We don’t. That’s why our burgers eat the way they do.
If you want to taste the difference, order a Fat Bull Burger or an Umami Burger from our Limassol or Nicosia kitchens and pay attention to bite three. That’s where the bun decision becomes obvious.
You can also read our story to understand why we obsess over details like this, or check the full menu to see every burger we’ve built around the right bread.
Frequently Asked Questions
What is a potato bun made of?
A potato bun is an enriched bread made with wheat flour and potato, either mashed, riced, or as potato flour. The potato starch changes the dough’s water absorption and gives the bun a softer, more durable texture than standard wheat buns.
Are potato buns better than brioche for burgers?
For most burger builds, yes. Potato buns hold structure under juice and fat far longer than brioche, which is essentially a butter-rich dessert dough. Brioche works for specific applications but fails as a default burger bun.
Where can I find a burger with a real potato bun in Cyprus?
The Fat Bull Co. has used potato buns since 2017 across both Limassol (Steliou Kyriakidi 27, Tsireio) and Nicosia (Nikou Kranidioti 7, Egkomi) locations. Order online at order.thefatbullco.com.

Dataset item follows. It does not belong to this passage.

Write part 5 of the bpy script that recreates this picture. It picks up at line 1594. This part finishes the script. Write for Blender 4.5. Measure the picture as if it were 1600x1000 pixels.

Why do most Cyprus burgers use the wrong bun?
Most local burger spots use whatever a wholesale bakery delivers, usually a generic brioche-style or sesame bun built for shelf life rather than for the eating experience. Speccing a proper potato bun costs more and requires a relationship with a baker who’ll make it correctly.
Are potato buns sweet?
Mildly sweet, but far less than brioche. The sweetness is balanced enough to complement a savoury, fat-rich patty without dominating the flavour profile.